**** Supplied records

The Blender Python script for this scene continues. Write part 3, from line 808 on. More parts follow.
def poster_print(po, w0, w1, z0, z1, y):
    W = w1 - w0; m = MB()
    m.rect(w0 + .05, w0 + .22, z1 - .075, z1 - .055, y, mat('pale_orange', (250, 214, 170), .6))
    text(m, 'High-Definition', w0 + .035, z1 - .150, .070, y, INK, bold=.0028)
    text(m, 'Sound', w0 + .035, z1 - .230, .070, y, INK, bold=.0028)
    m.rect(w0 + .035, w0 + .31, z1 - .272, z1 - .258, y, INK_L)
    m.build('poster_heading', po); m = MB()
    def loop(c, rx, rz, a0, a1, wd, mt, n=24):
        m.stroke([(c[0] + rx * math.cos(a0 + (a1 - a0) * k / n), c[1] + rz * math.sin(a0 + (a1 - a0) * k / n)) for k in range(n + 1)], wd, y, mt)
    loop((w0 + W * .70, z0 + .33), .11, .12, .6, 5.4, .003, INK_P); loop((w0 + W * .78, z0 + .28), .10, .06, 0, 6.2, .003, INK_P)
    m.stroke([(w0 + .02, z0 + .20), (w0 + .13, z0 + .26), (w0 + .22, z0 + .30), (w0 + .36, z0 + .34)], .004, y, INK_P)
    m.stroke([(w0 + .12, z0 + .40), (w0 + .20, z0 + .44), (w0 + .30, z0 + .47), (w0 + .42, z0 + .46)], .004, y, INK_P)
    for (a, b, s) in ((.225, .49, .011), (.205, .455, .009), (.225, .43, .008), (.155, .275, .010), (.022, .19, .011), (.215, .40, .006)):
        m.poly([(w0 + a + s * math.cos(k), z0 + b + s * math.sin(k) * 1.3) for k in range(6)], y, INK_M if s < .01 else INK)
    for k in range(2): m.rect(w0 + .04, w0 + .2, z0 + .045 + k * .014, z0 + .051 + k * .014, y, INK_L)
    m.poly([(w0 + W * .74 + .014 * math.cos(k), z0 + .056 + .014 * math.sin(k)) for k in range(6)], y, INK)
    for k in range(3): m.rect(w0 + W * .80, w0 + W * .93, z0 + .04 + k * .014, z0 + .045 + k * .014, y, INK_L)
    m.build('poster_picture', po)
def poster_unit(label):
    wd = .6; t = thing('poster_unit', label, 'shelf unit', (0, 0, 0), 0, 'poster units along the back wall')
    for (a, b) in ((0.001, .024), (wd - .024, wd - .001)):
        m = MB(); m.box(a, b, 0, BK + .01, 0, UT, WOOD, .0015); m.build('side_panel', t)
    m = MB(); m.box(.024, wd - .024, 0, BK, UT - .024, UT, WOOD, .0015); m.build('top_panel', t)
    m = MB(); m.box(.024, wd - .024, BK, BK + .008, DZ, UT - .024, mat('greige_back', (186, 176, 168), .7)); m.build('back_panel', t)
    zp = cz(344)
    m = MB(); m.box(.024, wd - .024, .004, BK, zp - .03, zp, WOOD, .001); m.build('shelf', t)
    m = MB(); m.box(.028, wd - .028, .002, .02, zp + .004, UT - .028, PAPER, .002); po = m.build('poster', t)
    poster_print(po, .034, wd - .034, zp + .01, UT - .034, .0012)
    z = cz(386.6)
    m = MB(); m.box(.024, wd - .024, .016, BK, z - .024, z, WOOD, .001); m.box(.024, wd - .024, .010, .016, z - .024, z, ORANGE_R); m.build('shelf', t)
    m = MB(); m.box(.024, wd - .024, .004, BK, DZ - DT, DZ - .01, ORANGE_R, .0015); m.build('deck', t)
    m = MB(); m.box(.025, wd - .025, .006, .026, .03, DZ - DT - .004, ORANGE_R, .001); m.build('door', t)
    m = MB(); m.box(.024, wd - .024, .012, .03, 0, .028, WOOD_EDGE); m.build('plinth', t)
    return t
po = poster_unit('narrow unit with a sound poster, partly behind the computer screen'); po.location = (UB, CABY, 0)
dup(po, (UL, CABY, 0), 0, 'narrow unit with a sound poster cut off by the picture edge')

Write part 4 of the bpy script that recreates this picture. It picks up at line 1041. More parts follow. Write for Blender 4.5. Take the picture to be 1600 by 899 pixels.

********

Task description:
In the entries above, find each line with the word "Blender" and show it.

Output for this task:
The Blender Python script for this scene continues. Write part 3, from line 808 on. More parts follow.
Write part 4 of the bpy script that recreates this picture. It picks up at line 1041. More parts follow. Write for Blender 4.5. Take the picture to be 1600 by 899 pixels.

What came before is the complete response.